» Scenes as source code

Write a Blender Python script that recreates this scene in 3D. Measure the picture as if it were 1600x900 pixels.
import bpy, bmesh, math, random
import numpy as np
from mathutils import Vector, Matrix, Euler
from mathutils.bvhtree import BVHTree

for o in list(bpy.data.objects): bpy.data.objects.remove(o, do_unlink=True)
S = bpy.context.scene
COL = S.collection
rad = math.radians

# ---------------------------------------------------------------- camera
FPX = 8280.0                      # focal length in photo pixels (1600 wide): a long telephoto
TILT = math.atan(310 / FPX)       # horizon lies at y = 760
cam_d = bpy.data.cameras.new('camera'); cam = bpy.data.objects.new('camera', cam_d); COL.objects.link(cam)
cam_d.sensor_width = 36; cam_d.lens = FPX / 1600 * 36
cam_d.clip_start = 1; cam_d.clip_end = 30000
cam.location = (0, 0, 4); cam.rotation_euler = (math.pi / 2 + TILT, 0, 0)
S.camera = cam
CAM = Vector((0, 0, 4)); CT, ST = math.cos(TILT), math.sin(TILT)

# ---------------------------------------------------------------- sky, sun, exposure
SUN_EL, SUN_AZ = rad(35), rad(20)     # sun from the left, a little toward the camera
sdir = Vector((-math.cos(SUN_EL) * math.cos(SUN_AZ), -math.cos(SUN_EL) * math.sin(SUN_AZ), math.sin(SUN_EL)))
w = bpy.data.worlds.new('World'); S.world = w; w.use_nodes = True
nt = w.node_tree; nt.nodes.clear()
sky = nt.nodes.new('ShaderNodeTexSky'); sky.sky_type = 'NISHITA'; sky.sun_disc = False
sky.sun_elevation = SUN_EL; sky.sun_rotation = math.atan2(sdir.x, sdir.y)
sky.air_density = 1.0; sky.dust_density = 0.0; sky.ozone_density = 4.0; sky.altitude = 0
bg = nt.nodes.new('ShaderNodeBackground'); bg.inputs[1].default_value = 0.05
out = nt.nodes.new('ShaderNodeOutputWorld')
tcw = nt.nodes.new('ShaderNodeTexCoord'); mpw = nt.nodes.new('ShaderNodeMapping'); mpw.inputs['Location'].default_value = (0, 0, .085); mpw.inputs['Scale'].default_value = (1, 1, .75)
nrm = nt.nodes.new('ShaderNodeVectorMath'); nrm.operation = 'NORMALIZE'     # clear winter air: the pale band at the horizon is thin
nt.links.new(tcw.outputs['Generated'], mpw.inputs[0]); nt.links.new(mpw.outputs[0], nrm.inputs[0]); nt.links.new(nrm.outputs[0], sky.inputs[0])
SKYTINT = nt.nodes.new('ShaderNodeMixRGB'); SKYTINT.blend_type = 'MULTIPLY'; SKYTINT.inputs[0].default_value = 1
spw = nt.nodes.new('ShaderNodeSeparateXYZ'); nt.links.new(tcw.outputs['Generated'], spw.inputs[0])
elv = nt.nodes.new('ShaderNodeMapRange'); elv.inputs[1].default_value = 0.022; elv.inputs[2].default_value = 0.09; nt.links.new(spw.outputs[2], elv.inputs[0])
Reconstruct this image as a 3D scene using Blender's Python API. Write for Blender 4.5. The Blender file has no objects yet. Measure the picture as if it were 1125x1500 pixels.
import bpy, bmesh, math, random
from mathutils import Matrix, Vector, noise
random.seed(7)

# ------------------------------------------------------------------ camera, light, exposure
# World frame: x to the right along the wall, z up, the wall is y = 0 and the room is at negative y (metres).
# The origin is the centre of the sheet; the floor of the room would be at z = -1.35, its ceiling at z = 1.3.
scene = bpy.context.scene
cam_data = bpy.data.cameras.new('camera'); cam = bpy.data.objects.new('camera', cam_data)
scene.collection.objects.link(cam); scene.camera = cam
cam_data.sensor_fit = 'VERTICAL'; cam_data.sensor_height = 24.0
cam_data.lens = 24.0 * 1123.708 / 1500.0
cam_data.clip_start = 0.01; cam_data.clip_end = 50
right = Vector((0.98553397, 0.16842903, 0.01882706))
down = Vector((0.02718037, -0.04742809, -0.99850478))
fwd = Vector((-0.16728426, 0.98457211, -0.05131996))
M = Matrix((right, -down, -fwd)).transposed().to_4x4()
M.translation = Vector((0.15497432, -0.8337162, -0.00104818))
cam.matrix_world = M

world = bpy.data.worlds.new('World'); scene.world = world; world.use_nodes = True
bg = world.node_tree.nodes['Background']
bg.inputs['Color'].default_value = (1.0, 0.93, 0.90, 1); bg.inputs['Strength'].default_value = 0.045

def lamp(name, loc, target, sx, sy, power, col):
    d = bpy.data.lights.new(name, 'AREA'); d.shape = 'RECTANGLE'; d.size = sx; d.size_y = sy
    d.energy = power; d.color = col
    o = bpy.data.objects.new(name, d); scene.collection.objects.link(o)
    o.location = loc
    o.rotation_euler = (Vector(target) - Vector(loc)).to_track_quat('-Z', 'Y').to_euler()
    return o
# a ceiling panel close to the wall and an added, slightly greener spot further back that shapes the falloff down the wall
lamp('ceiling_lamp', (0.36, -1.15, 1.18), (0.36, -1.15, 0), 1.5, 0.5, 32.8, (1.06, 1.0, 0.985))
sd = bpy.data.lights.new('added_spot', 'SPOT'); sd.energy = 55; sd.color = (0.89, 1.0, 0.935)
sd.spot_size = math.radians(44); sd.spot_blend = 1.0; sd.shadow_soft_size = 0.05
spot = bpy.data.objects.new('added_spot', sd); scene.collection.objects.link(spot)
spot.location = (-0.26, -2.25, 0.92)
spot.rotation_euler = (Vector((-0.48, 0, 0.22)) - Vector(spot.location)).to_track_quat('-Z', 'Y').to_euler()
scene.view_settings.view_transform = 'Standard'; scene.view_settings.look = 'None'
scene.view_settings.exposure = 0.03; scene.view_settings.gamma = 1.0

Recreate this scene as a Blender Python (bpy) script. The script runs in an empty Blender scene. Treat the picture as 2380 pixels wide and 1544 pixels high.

» Stated goal
Take the lines above from the first through the one containing "CAM = Vector((0, 0, 4));" and reproduce them exactly; include nothing else.

» Solution to this problem
Write a Blender Python script that recreates this scene in 3D. Measure the picture as if it were 1600x900 pixels.
import bpy, bmesh, math, random
import numpy as np
from mathutils import Vector, Matrix, Euler
from mathutils.bvhtree import BVHTree

for o in list(bpy.data.objects): bpy.data.objects.remove(o, do_unlink=True)
S = bpy.context.scene
COL = S.collection
rad = math.radians

# ---------------------------------------------------------------- camera
FPX = 8280.0                      # focal length in photo pixels (1600 wide): a long telephoto
TILT = math.atan(310 / FPX)       # horizon lies at y = 760
cam_d = bpy.data.cameras.new('camera'); cam = bpy.data.objects.new('camera', cam_d); COL.objects.link(cam)
cam_d.sensor_width = 36; cam_d.lens = FPX / 1600 * 36
cam_d.clip_start = 1; cam_d.clip_end = 30000
cam.location = (0, 0, 4); cam.rotation_euler = (math.pi / 2 + TILT, 0, 0)
S.camera = cam
CAM = Vector((0, 0, 4)); CT, ST = math.cos(TILT), math.sin(TILT)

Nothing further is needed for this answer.